Hubo un tiempo en que existían territorios poblados solo por mujeres. Se llamaban conventos. Aunque hoy parezca mentira, la población femenina del virreinato del Perú se mudaba a ellos en busca de libertad.
En el siglo XVI, nacer con útero convertía a las personas en mercancías. Los padres colocaban a sus hijas con un marido pudiente, al que compraban aportando una dote. La voluntad de la chica no se consideraba relevante para decidir su matrimonio y la soltería era inconcebible. Las niñas podían ser entregadas al mejor postor desde los 10 años de edad. Y con él solían permanecer hasta la muerte, que a veces ocurría a manos de sus esposos.
Escapando de ese destino, que las igualaba con el ganado, muchas mujeres vestían los hábitos religiosos. Conventos como La Concepción o Santa Catalina alcanzaban poblaciones de más de mil personas, convirtiéndose en pequeñas repúblicas independientes bajo el mando de consejos de monjas.
En esos refugios de femineidad florecían artes como el teatro o la música, se repartían las labores colectivamente y, según las protestas de algún obispo de la época, también se colaban los amantes furtivos de las monjas. No era grave quedar embarazada. A fin de cuentas, los conventos funcionaban como orfanatos.
Más de una vez, semejante derroche de libertad colmó la paciencia de las altas esferas –todas masculinas– y los conventos fueron tomados por guardias armados para restaurar el orden.
Es muy interesante contrastar estas armónicas sociedades femeninas con su equivalente viril. Esa república de los machos que es la Iglesia Católica, la cual, según vemos estas semanas, ha producido dolor, sufrimiento y abusos contra menores en todos los rincones del planeta y en todos los tiempos. Cronistas virreinales como Guamán Poma ya denunciaban las violaciones que practicaban los curas (jamás las monjas). La propia inquisición dedicaba buena parte de sus esfuerzos a las “solicitaciones”, el nombre de los abusos sexuales de sacerdotes. Cuatro siglos después, las noticias nos hablan de los cientos de menores atacados por verdaderos depredadores sexuales del clero de Pensilvania. Y en el Perú, el caso de Sodalitium sigue indignando al país.
Tan alarmante como los abusos resulta el sistema de encubrimiento, incluso de chantaje contra las víctimas, con que las autoridades eclesiásticas –todas masculinas– encubrieron a sus pederastas. Los informes judiciales de Pensilvania reportan que el Vaticano sabía lo que ocurría, y se compadeció de los abusadores, no de los abusados. El propio papa Francisco ha demostrado su hipocresía: a pesar de sus palabras bonitas, los violadores de niños permanecen en el seno de su Iglesia, y ahí seguirán mientras jueces y periodistas no hagan lo que él debería hacer: denunciarlos.

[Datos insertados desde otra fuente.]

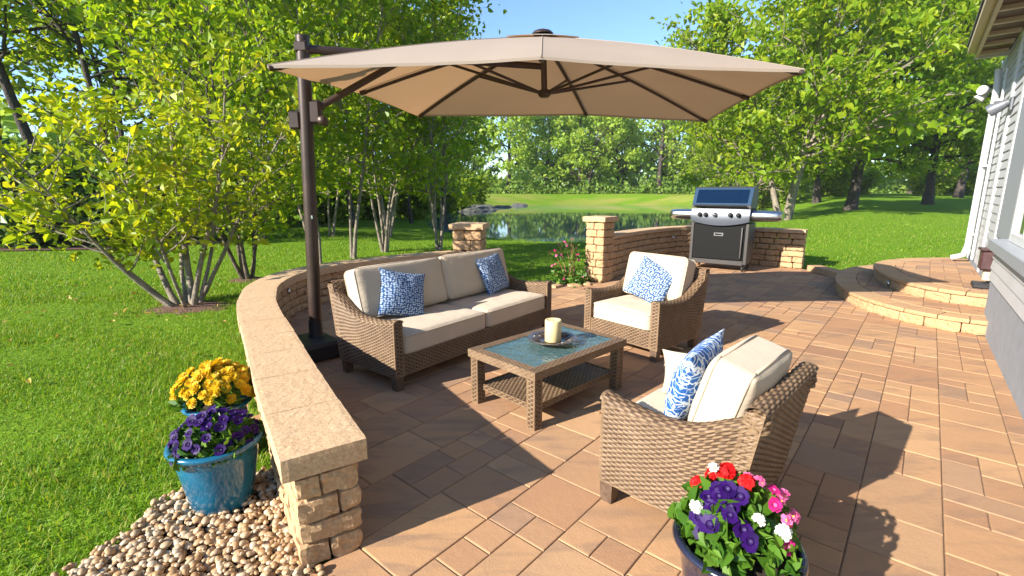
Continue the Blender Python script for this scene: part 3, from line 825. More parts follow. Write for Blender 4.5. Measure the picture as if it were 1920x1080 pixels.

En el Perú, hemos tenido que soportar la falta de vergüenza del arzobispo de Piura, que en vez de colaborar con el esclarecimiento de los crímenes, ha demandado al periodista que los destapó, un claro intento de intimidación que obliga a cualquier persona decente a creer menos en la Iglesia Católica y más en los valientes que la acusan.
Al final, con su separación de poderes entre hombres y mujeres, con los conventos de antes y la jerarquía rabiosamente masculina de siempre, la Iglesia ha terminado por ofrecernos la mejor justificación para las cosas que aborrece, como la despenalización del aborto, el divorcio o la enseñanza de la igualdad de género. Gracias a los ejemplos eclesiásticos, ahora sabemos que necesitamos todo eso para que las mujeres no estén subordinadas al poder masculino. Porque ese poder ha demostrado su brutalidad, su insensibilidad, y que la alternativa a la igualdad de género no es la castidad y la pureza, sino la violación de niños indefensos.